## What the exercise asks
Write the lines out again, from the top of the material to the line containing "MB().tube(V3(p, H(362.5, dT)), V3(p, H(362.5, dT)", pictures excluded.

— Begin Material for this exercise —

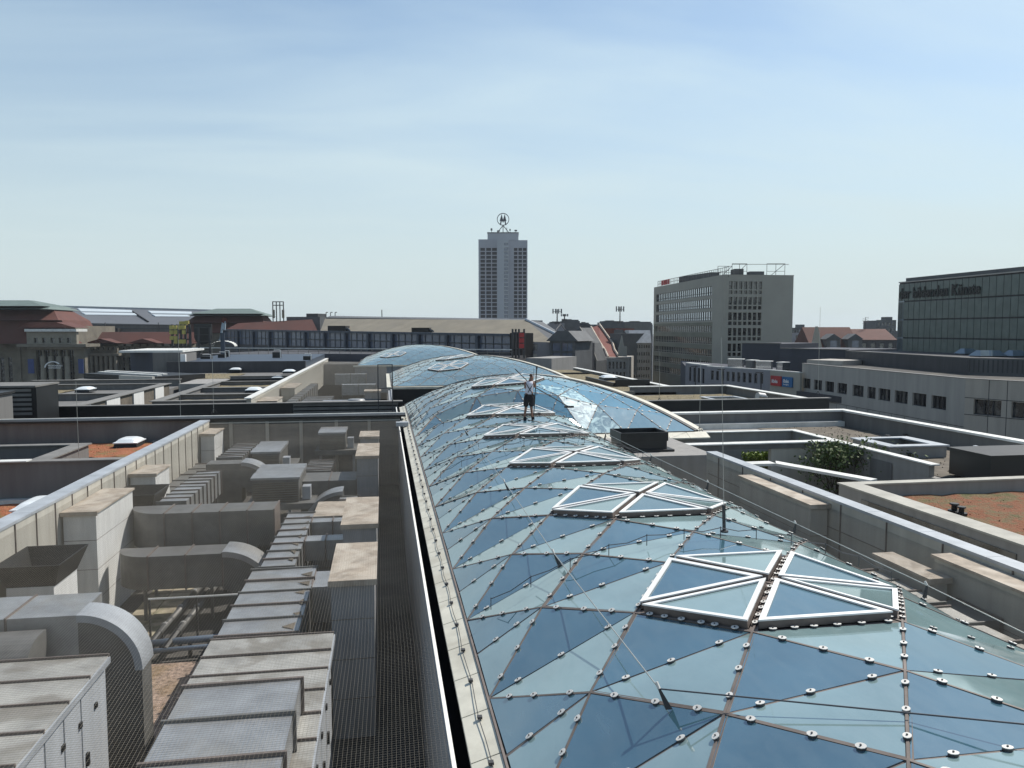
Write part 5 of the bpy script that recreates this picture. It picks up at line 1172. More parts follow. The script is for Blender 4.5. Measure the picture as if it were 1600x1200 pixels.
for i, (px, h_, w_) in enumerate([(768, 3.2, 1.2), (779, 1.8, 2), (797, 2.8, .8), (806, 2.2, 1.8), (792, 3.6, .3)]):
    p = D(px, dT) + n_ * 5; t2 = T('roof_antenna', ['antenna cluster at the left end of the high rise penthouse', 'low plant box left of the tripod foot on the high rise', 'antenna panel right of the tripod on the high rise', 'dish antenna at the right end of the high rise penthouse', 'thin whip antenna right of the tripod on the high rise'][i], 'antenna', V3(p, H(362.5, dT)), 'antennas on the high rise roof')
    MB().tube(V3(p, H(362.5, dT)), V3(p, H(362.5, dT) + h_), .15).build('mast', 'iron', t2); MB().box(p.x - w_ / 2, p.y, H(362.5, dT) + h_ * .5, p.x + w_ / 2, p.y + .6, H(362.5, dT) + h_ * .95).build('panel', 'slate', t2)

# ---- concrete office block with ribbon windows
nr = D(1131, 150, 430); fa = D(1021, 196); ri = D(1238, 152)
zt = H(430, 150); t = T('office_block', 'tall concrete office block with ribbon windows and roof terrace', 'building', V3(nr, -30))
L1 = (nr - fa).length
bands = [(H(460.0 + 20.3 * i, 152), H(445.0 + 20.3 * i, 152)) for i in range(0, 3)] + [(H(519.5 + 19.6 * i, 152), H(508 + 19.6 * i, 152)) for i in range(0, 5)]
up = (nr - fa).normalized(); c0 = fa + up * (L1 - 5.5)
facade(t, fa, c0, -30, zt, [(2.0, L1 - 6.2)], sorted(bands[:3]) , 'office_wall', 'mirror_window', .5, 100, 'ribbon_window', 1.35, 'office_wall', th=.6, transom=True) if False else None
facade(t, fa, c0, H(503, 152), zt, [(2.0, L1 - 6.2)], sorted(bands[:3]), 'office_wall', 'mirror_window', .5, 100, 'ribbon_window', 1.3, 'iron', th=.6, transom=True)
facade(t, fa, c0, -30, H(503, 152) - .004, [(1.0, L1 - 5.8)], sorted(bands[3:]), 'office_band', 'window_glass', .5, 100, 'ribbon_window', 1.3, 'office_wall', th=.6, transom=True)
MB().slab(c0, nr, .6, -30, zt).build('pier_wall', 'office_wall', t)
L2 = (ri - nr).length; p2 = L2 / (1238 - 1131)
wu = [((1139 + 7.5 * i - 1131) * p2, (1144.6 + 7.5 * i - 1131) * p2) for i in range(7)]
wv = []
for i in range(6):
    ya = 440 + 24.2 * i; wv += [(H(ya + 12, 151), H(ya, 151)), (H(ya + 19.5, 151), H(ya + 14, 151))]
facade(t, nr, ri, -30, zt - .01, wu, sorted(wv), 'office_wall', 'window_glass', .5, 84, 'stair_window', 0, th=.6)
d2 = (ri - nr).normalized(); nn = Vector((-d2.y, d2.x))
MB().prism([tuple(nr + d2 * .7 + nn * .7), tuple(ri + nn * .6), tuple(ri + (fa - nr)), tuple(fa + d2 * .7)], -30, zt - .4).build('body', 'office_band', t)
MB().slab(nr + up * .05, ri + d2 * .1, .25, zt, zt + .15).slab(fa, nr, .25, zt, zt + .15).build('roof_edge', 'office_wall', t)
k = MB(); z1 = zt + .15
for i in range(46):
    p = fa + (nr - fa) * (i / 45) + d2 * 1.0; k.tube(V3(p, z1 - .5), V3(p, z1 + 1.5), .05, 4)
for hh in (.8, 1.5): k.tube(V3(fa + d2, z1 + hh), V3(nr + d2, z1 + hh), .05, 4)
k.build('railing', 'iron', t)
k = MB(); z1 = zt - .2
for a, b, y in ((1142, 1165, 412), (1196, 1224, 412), (1120, 1142, 416)):
    pa, pb = D(a, 158), D(b, 158); zz_ = H(y, 158)
    for q in (pa, pb, (pa + pb) / 2): k.tube(V3(q, z1), V3(q, zz_), .05, 5)
    k.tube(V3(pa, zz_), V3(pb, zz_), .05, 5); k.tube(V3(pa, (z1 + zz_) / 2), V3(pb, (z1 + zz_) / 2), .04, 5); k.tube(V3(pa, z1), V3(pb, zz_), .05, 5)
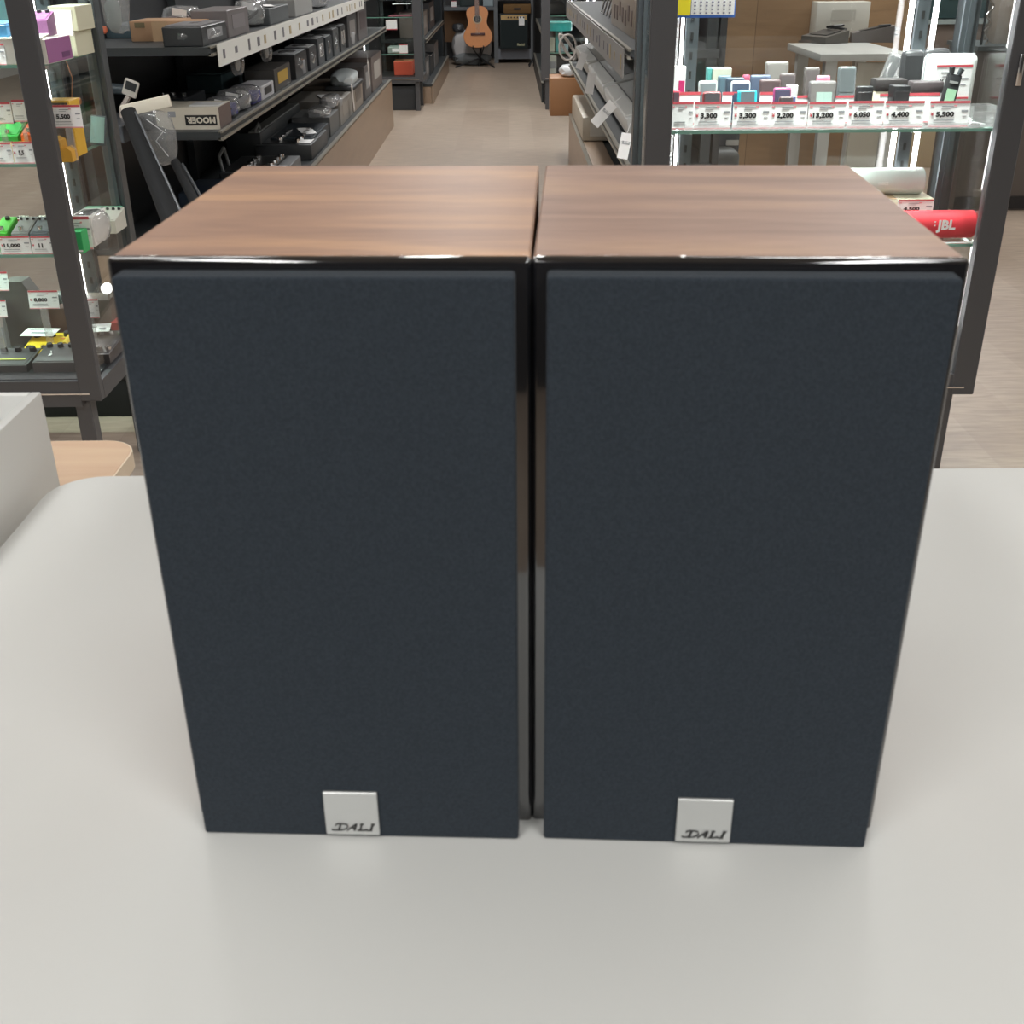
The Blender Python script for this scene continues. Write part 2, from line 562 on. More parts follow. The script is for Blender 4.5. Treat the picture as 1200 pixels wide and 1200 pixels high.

— End Material for this exercise —

## Response
Write part 5 of the bpy script that recreates this picture. It picks up at line 1172. More parts follow. The script is for Blender 4.5. Measure the picture as if it were 1600x1200 pixels.
for i, (px, h_, w_) in enumerate([(768, 3.2, 1.2), (779, 1.8, 2), (797, 2.8, .8), (806, 2.2, 1.8), (792, 3.6, .3)]):
    p = D(px, dT) + n_ * 5; t2 = T('roof_antenna', ['antenna cluster at the left end of the high rise penthouse', 'low plant box left of the tripod foot on the high rise', 'antenna panel right of the tripod on the high rise', 'dish antenna at the right end of the high rise penthouse', 'thin whip antenna right of the tripod on the high rise'][i], 'antenna', V3(p, H(362.5, dT)), 'antennas on the high rise roof')
    MB().tube(V3(p, H(362.5, dT)), V3(p, H(362.5, dT) + h_), .15).build('mast', 'iron', t2); MB().box(p.x - w_ / 2, p.y, H(362.5, dT) + h_ * .5, p.x + w_ / 2, p.y + .6, H(362.5, dT) + h_ * .95).build('panel', 'slate', t2)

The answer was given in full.